— start —

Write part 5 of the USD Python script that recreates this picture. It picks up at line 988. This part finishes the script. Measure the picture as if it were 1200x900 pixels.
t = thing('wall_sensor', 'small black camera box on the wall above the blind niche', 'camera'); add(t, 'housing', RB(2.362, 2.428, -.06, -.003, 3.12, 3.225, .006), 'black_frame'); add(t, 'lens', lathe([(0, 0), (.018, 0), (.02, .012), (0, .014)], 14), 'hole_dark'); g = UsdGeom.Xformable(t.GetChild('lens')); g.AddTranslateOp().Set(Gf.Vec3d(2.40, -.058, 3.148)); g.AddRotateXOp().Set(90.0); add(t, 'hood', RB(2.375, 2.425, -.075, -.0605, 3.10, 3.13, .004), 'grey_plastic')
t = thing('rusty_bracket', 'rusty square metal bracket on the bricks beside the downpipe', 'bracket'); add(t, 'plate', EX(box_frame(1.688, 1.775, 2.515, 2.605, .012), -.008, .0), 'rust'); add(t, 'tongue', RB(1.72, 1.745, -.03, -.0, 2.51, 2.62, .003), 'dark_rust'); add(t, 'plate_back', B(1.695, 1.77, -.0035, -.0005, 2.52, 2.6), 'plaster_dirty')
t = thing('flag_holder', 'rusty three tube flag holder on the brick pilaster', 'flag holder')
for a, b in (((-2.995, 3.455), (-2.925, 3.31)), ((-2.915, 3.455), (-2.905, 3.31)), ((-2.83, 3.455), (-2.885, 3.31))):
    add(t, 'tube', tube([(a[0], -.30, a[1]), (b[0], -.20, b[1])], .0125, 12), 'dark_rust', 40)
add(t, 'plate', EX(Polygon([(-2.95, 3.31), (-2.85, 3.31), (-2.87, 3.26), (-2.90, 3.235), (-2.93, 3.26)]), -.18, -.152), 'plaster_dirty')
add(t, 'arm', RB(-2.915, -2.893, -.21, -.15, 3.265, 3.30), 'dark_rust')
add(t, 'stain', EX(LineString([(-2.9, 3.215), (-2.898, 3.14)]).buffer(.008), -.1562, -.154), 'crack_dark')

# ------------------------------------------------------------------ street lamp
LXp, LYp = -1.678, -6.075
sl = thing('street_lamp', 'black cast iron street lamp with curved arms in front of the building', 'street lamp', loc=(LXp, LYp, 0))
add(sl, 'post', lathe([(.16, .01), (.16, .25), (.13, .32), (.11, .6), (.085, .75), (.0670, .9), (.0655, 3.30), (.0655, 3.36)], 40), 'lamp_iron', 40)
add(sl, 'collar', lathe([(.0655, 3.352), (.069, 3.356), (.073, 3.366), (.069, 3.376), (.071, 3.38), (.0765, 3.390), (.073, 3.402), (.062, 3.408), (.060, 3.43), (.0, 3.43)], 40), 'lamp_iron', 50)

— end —

» **WHAT IS ASKED**
Each line from the top of the material above through the line with "-.1562, -.154), 'crack_dark')" must be echoed exactly, and no other line.

» **EXERCISE ANSWER**
Write part 5 of the USD Python script that recreates this picture. It picks up at line 988. This part finishes the script. Measure the picture as if it were 1200x900 pixels.
t = thing('wall_sensor', 'small black camera box on the wall above the blind niche', 'camera'); add(t, 'housing', RB(2.362, 2.428, -.06, -.003, 3.12, 3.225, .006), 'black_frame'); add(t, 'lens', lathe([(0, 0), (.018, 0), (.02, .012), (0, .014)], 14), 'hole_dark'); g = UsdGeom.Xformable(t.GetChild('lens')); g.AddTranslateOp().Set(Gf.Vec3d(2.40, -.058, 3.148)); g.AddRotateXOp().Set(90.0); add(t, 'hood', RB(2.375, 2.425, -.075, -.0605, 3.10, 3.13, .004), 'grey_plastic')
t = thing('rusty_bracket', 'rusty square metal bracket on the bricks beside the downpipe', 'bracket'); add(t, 'plate', EX(box_frame(1.688, 1.775, 2.515, 2.605, .012), -.008, .0), 'rust'); add(t, 'tongue', RB(1.72, 1.745, -.03, -.0, 2.51, 2.62, .003), 'dark_rust'); add(t, 'plate_back', B(1.695, 1.77, -.0035, -.0005, 2.52, 2.6), 'plaster_dirty')
t = thing('flag_holder', 'rusty three tube flag holder on the brick pilaster', 'flag holder')
for a, b in (((-2.995, 3.455), (-2.925, 3.31)), ((-2.915, 3.455), (-2.905, 3.31)), ((-2.83, 3.455), (-2.885, 3.31))):
    add(t, 'tube', tube([(a[0], -.30, a[1]), (b[0], -.20, b[1])], .0125, 12), 'dark_rust', 40)
add(t, 'plate', EX(Polygon([(-2.95, 3.31), (-2.85, 3.31), (-2.87, 3.26), (-2.90, 3.235), (-2.93, 3.26)]), -.18, -.152), 'plaster_dirty')
add(t, 'arm', RB(-2.915, -2.893, -.21, -.15, 3.265, 3.30), 'dark_rust')
add(t, 'stain', EX(LineString([(-2.9, 3.215), (-2.898, 3.14)]).buffer(.008), -.1562, -.154), 'crack_dark')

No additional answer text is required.